Thursday, October 4, 2007

Pre-move doldrums


You probably think I've been busy packing, and that's why I haven't been blogging.  Well, I did pack for two days last week.  But then I ran out of boxes.  I now have one mostly empty bookshelf, one partly emptied bookshelf, and one partly empty toy shelf.  That's it.  Oh, and a measly stack of boxes and stuff in the younger kids' bedroom.  I mean, it comes nearly to the top of the window in that room, and has provided a nice mountain for the children's toys to play on, but it's still measly in comparison with all that remains to be packed.

So, what have I been doing?  Not much.  I haven't been reading, because I shouldn't be reading.  I shouldn't be relaxing and enjoying a good book.  I returned all my good books to the library and now I'm intentionally "not reading".  I'm not being very productive, but I can console myself with the fact that I'm not wasting time by reading.  I'm just finding more subtle ways to waste time.
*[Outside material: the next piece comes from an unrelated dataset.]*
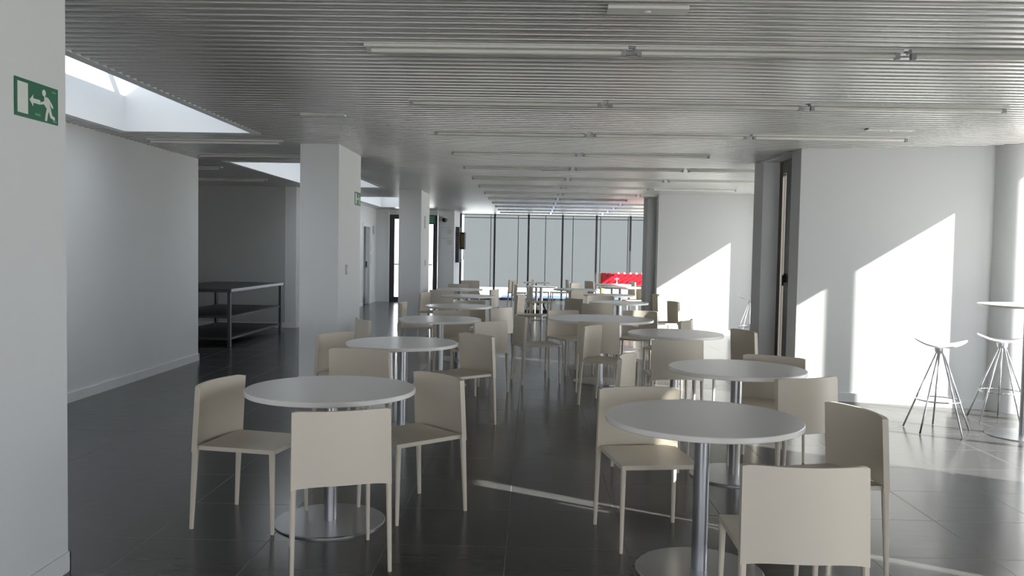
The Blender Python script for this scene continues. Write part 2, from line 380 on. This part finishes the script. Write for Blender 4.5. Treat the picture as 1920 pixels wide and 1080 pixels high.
# internal door; a black slab stands for the dark gap beside the leaf
d2 = struct('door_2', MB().box(-4.40, -4.325, 21.50, 21.56, 0, 2.13).box(-4.40, -4.325, 22.44, 22.50, 0, 2.13).box(-4.40, -4.325, 21.56, 22.44, 2.05, 2.13), SKIRT)
struct('door_infill', MB().box(-4.41, -4.37, 22.04, 22.44, 0.01, 2.05), DOORG, d2)
struct('door_infill', MB().box(-4.43, -4.36, 21.56, 22.04, 0.01, 2.05), BLACKP, d2)  # black sheet painted in for the darkness of the open gap
struct('handle', MB().box(-4.37, -4.34, 22.09, 22.16, 0.98, 1.14), BLACKP, d2)
struct('wall_store', MB().box(-6.6, -6.5, 20.5, 23.4, 0, 2.6).box(-6.5, -4.55, 23.3, 23.4, 0, 2.6).box(-6.5, -4.55, 20.5, 20.6, 0, 2.6), WALL)

# ------------------------------------------------ outdoors beyond the end window
mbx = MB()
x = -3.0
while x < 14:
    mbx.box(x, x+1.17, 37.0, 37.12, -0.12, 2.9); mbx.box(x, x+1.17, 37.0, 37.12, 2.93, 6.0); x += 1.2
mbx2 = MB().box(-3.0, 14, 37.13, 37.4, -0.12, 6.0)
fac = struct('exterior_facade', mbx2, FRAME); struct('cladding_panel', mbx, PANEL, fac)
tag(MB().box(-1.0, 3.2, 26.0, 29.4, -0.124, -0.06).build('mat', BLUE), 'blue strip of matting on the ground outside the end window', 'mat')

# ---------------------------------------------------------------- exit signs
def sign(loc, rz, label):
    """30 x 15 cm panel, local +X to the right as read, +Z up, facing -Y"""
    e = empty('exit_sign', label, 'sign', loc, rz)
    MB().box(-.152, .152, -.004, 0, -.077, .077).build('sign_panel', GREEN, e)
    def flat(polys, name, m, d=.0055):
        b = MB()
        for poly in polys:
            vs = [(x, -d, z) for x, z in poly]+[(x, -.0035, z) for x, z in poly]; n = len(poly)
            b.add(vs, [tuple(range(n)), tuple(range(n, 2*n))[::-1]]+[(i, n+i, n+(i+1) % n, (i+1) % n) for i in range(n)])
        return b.build(name, m, e)
    flat([[(-.137, -.062), (-.068, -.062), (-.068, .062), (-.137, .062)]], 'doorway_symbol', SIGNW)
    flat([[(-.056, .0), (-.032, .024), (-.032, .009), (.018, .009), (.018, -.009), (-.032, -.009), (-.032, -.024)]], 'arrow', SIGNW)
    head = [(.046+.013*math.cos(a), .044+.014*math.sin(a)) for a in [2*PI*k/14 for k in range(14)]]
    torso = [(.048, .030), (.068, .030), (.094, -.012), (.080, -.022), (.066, -.018), (.046, -.004)]
    arm1 = [(.066, .030), (.080, .026), (.110, .000), (.114, -.010), (.104, -.010), (.078, .012)]
    arm2 = [(.052, .012), (.046, -.002), (.022, -.008), (.020, .001), (.040, .008)]
    leg1 = [(.066, -.018), (.082, -.022), (.074, -.040), (.066, -.070), (.052, -.070), (.058, -.040)]
    leg2 = [(.078, -.020), (.094, -.012), (.104, -.040), (.126, -.048), (.124, -.060), (.092, -.052)]
    flat([head, torso, arm1, arm2, leg1, leg2], 'running_figure', SIGNW)
    for q in ([(-.02, -.058), (.022, -.058), (.020, -.048), (-.018, -.048)], [(.105, .055), (.135, .055), (.135, .062), (.105, .062)], [(.108, -.068), (.140, -.068), (.140, -.060), (.108, -.060)]): flat([q], 'small_print', GREENL, .0050)
    return e
sign((-2.068, 3.480, 2.064), PI/2, 'green emergency exit sign with running figure on the near square pillar')
sign((-2.068, 9.925, 2.06), PI/2, 'small green exit sign on the side of the big middle pillar')
# box sign hung over the exit door
e = empty('exit_light_box', 'green lettered exit box fixed above the glass exit door', 'sign', (-2.90, 23.45, 2.30))
MB().box(-.19, .19, -.03, .03, -.12, .14).build('sign_box', GREEN, e)
MB().box(-.16, .16, -.034, -.03, .06, .09).box(-.16, .16, -.034, -.03, .00, .03).box(-.16, .16, -.034, -.03, -.06, -.03).build('lettering', GREENL, e)
MB().box(-.02, .02, -.01, .01, .14, .28).build('bracket', BLACKP, e)

def plate(name, label, cat, loc, rz, w, h, m, extra=None, group=None):
    e = empty(name, label, cat, loc, rz, group)
    MB().box(-w/2, w/2, -.012, 0, -h/2, h/2).build('cover_plate', m, e)
    if extra: extra(e)
    return e
def knob(e): MB().box(-.012, .012, -.02, -.012, -.015, .015).build('switch', WHITEP, e)
plate('wall_switch', 'small grey switch on the side face of the big middle pillar', 'switch', (-2.069, 9.35, 1.24), PI/2, .08, .11, PLATE, knob)
plate('wall_switch', 'small switch on the side of the second, farther square pillar', 'switch', (-2.069, 16.3, 1.22), PI/2, .08, .11, PLATE, knob)
plate('notice', 'small framed notice high on the second, farther square pillar', 'notice', (-2.069, 16.2, 2.0), PI/2, .14, .24, PLATE)
plate('notice', 'small grey notice high on the wall past the half-open door', 'notice', (-4.345, 23.0, 1.98), PI/2, .16, .22, PLATE)
plate('wall_intercom', 'white intercom on the wall just past the half-open door', 'intercom', (-4.34, 22.68, 1.52), PI/2, .09, .26, WHITEP, knob)
plate('wall_switch', 'white switch plate below the intercom past the half-open door', 'switch', (-4.34, 22.66, 1.18), PI/2, .09, .24, WHITEP, knob)
def printed(e):
    MB().lathe([(.055, -.0155), (.055, -.012)], (0, 0, 0), 24).build('round_mark', PRINT, e)
    o = e.children[-1]; o.rotation_euler = (PI/2, 0, 0); o.location = (-.10, 0, 0)
    b = MB()
    for q in range(4): b.box(.0, .14, -.014, -.012, .055-.035*q, .065-.035*q)
    b.box(-.15, .15, -.014, -.012, .12, .126).build('lettering', PRINT, e)
for zz, t in ((1.98, 'upper'), (1.68, 'lower')):
    plate('notice', t+' printed notice with a round mark beside the glass exit door', 'notice', (-2.40, 23.75, zz), 0, .36, .27, WALL, printed)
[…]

I need to grade several weeks worth of math for the three girls, and supervise their corrections, so we can neatly wrap up school for awhile.  I should have had their grading completed at the beginning of the week, but I've been procrastinating. 

It's the doldrums.  The tense moments of waiting to find out if Steve was going to be offered the job, and the even more tense moments of waiting to find out if Steve would accept the job, and not change his mind, are over.  But our moving date is still 37 days away, which isn't close enough for adrenaline and deadline pressure to kick in. 

So that leaves me wandering around aimlessly, staring at myself in the mirror, or out the window, or at the television, or at the computer screen ... not reading, not grading, and not doing much of anything.

So, now you know ... my little secret.  I can't even claim that I'm getting organized making lists, because I haven't started that yet, either.  Maybe I'm in denial of all the work that lies ahead of me.  Maybe I'm just eternally optimistic that it won't be that bad.  Maybe I'm just lazy.   I don't know.

Oh, I *can* say I'm potty training my 3 yo.  This was not my idea of perfect timing, but Sunday, he made it abundantly clear that he was ready to potty train.  It's going really well, actually, and he has amazed us with his readiness and willingness.  (He's been ready for awhile, but unwilling.)  So far, this is the easiest potty training experience we've had.  He does great all day and night, although we've had two evenings of "accidents" as bedtime approached.  So I need to be more diligent to remind him to go in the evenings. 

We usually use candy to reward for potty training.  To be honest, he hasn't needed the candy treats since the second day.  He just goes, and forgets to ask me for candy.  We are keeping a chart, though, and he gets a sticker for each day he is accident-free.  When he has 7 stickers in a row, he's going to be rewarded with a new toy.  We've never done that before, but I made that promise to him a couple months ago, when he was being unwilling to try, and so now I need to keep my promise.  But like I said, this is the easiest one to potty train so far, so even though I can say I'm potty training him, it's not taking much effort on my part. 

Which still leaves me wandering around with the mindless doldrums, accomplishing very little.  *blush*  I need to get my act together.  I need to get some boxes.